Eads the person defines genius. His Mississippi
River bridge is a physical manifestation of his
extraordinary brilliance. He was largely
self-taught, and as autodidacts often do, he took
learning extraordinarily seriously. He demanded
perfection, often driving himself to emotional and
physical exhaustion in the process. Like all good
scientists, he learned by looking and investigating,
by going to primary sources, by trial and by error.
He was also a canny businessman. In a telephone
conversation, Miller said a new book on the bridge -
Robert W. Jackson's "Rails Across the Mississippi" -
reveals just how capable a capitalist Eads was. In a
jacket blurb, Miller wrote that the book is "a local
study of national import."
"Whereas previous books on the Eads Bridge have
treated it as an artifact of innovative technology
... Jackson treats it primarily as an artifact of
innovative economics, using the bridge to reveal the
financial mechanics of emergent industrial
capitalism in the Gilded Age. The writing is lucid,
the research staggeringly thorough."
And there was trust in the divine, too. As Miller
wrote, Eads believed "the true, the useful, and the
beautiful were equally manifest in the harmony of
creation. Machines that worked right looked right
because utility and taste were one in the mind of
God."
The Eads Bridge, this machine for transportation,
worked right and looked right. Eads designed
a bridge with four massive abutments and piers with
foundations on bedrock. He devised an intricate
scaffolding that allowed constructing the bridge
without riverboat-obstructing falseworks. Those
graceful, poetic arches you see today - 502 feet,
520 feet, 502 feet respectively - were landmarks of
engineering, an intricate new technology of steel
construction.
The bridge was begun about two years after the Civil
War, in 1867, and completed in 1874. As the runners
reinaugurate it on Friday, the bridge also will
celebrate the 129th anniversary of its first grand
opening on a long ago Fourth.
The bridge "looked right" as well, and continues to
be one of the three or four most visually affecting
and satisfying buildings in the region, and among
the greatest built achievements in the entire United
States. The reason: an early application of the
modernist creed of less being more. Although the
eminent St. Louis architect George I. Barnett had in
mind something like the Ponte Sant'Angelo in Rome, a
span picturesqued with sculptures, and one dressed
in Victorian-era decorative excesses, the garb du
jour. Eads decided to allow the essential beauty
of stone and steel and form to carry the aesthetic
load without adornment.
Eads triumphant
The Eads Bridge was the penultimate triumph in James
Buchanan Eads' career. He would go on to design the
South Pass jetties at New Orleans, jetties that
constricted the channel of the river at its mouth.

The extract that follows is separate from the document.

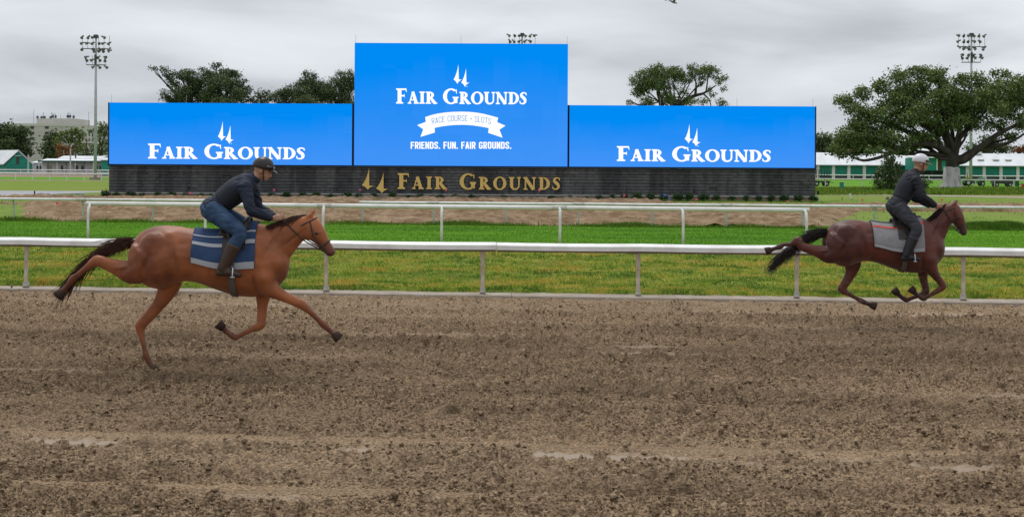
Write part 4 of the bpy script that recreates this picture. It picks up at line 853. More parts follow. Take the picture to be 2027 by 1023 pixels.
# far right trees
gr_ = 'trees behind the long stable'
tree('tree', 'dark tree between right screen edge and the oak', tb2(1632, 380), [(1622, 275, 14, 10), (1638, 280, 16, 14), (1625, 295, 18, 12), (1648, 298, 12, 10), (1600, 285, 18, 18)], 380, .6, LEAF_DARK, 10, 0.8, seed=41, group=gr_, forkz=.1)
tree('tree', 'rust tinged tree glimpsed through the left half of the oak', tb2(1708, 420), [(1700, 285, 14, 10), (1715, 280, 12, 10), (1690, 298, 14, 8), (1725, 296, 14, 8)], 420, .5, LEAF_RUST, 7, 0.8, seed=42, group=gr_, forkz=.1)
tree('tree', 'grey green tree just right of the light tower behind the stable', tb2(1955, 420), [(1945, 285, 14, 12), (1965, 280, 14, 10), (1975, 292, 16, 10), (1950, 298, 18, 8), (1990, 298, 12, 7), (1925, 292, 12, 8)], 420, .6, LEAF_DARK, 9, 0.8, seed=43, group=gr_, forkz=.1)
tree('tree', 'low orange brown tree at the right edge over the stable roof', tb2(2018, 430), [(2010, 298, 10, 6), (2025, 296, 10, 7), (2040, 295, 14, 9)], 430, .4, LEAF_RUST, 9, 0.8, seed=44, group=gr_, forkz=.1)
tree('tree', 'dark tree behind stable left of the oak trunk', tb2(1850, 430), [(1835, 285, 14, 9), (1855, 288, 14, 10), (1800, 292, 16, 8), (1770, 296, 14, 7)], 430, .5, LEAF_DARK, 9, 0.8, seed=45, group=gr_, forkz=.1)
# young trees before the oak
sap = gnd(1762, 377); YA = sap.y
z2 = lambda a, c: (1600 + a / 4.747, 270 + c / 4.747)
tree('young_tree', 'young slender tree with small leaves growing left of the oak trunk', (sap.x, sap.y, -.05), [(*z2(a, c), r0, r1) for a, c, r0, r1 in ((765, 130, 4, 6), (740, 185, 6, 7), (800, 190, 7, 6), (780, 240, 9, 8), (720, 250, 7, 7), (830, 280, 9, 8), (690, 320, 9, 8), (770, 320, 12, 10), (650, 350, 7, 6), (850, 360, 12, 9), (720, 390, 14, 9), (660, 430, 10, 7), (800, 430, 15, 9), (700, 470, 14, 7), (780, 475, 14, 6))], YA, .09, LEAF_BUSH, 60, 0.26, seed=51, forkz=.1, flare=1.0, depth=.8)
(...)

The narrowed channel employed the scouring effect
Eads had observed walking on the bottom of the river
in his youth to remove accumulations of silt
blocking ships' passage into the Port of New
Orleans.
But what has become a visible, emotion-rousing,
functioning member of our regional personality, a
structure that hovers in the memory of pilgrims to
it and ignites the passions of artists - and a
monument in the rich history of the architecture of
the world - is the bridge that bears the noble name
Eads.
Long Island's great gray poet Walt Whitman was a
visitor to St. Louis. In 1879 he wrote this about
the Eads Bridge:
"I have haunted the river every night lately, where
I could get a look at the bridge by moonlight. It is
indeed a structure of perfection and beauty
unsurpassable, and I never tire of it."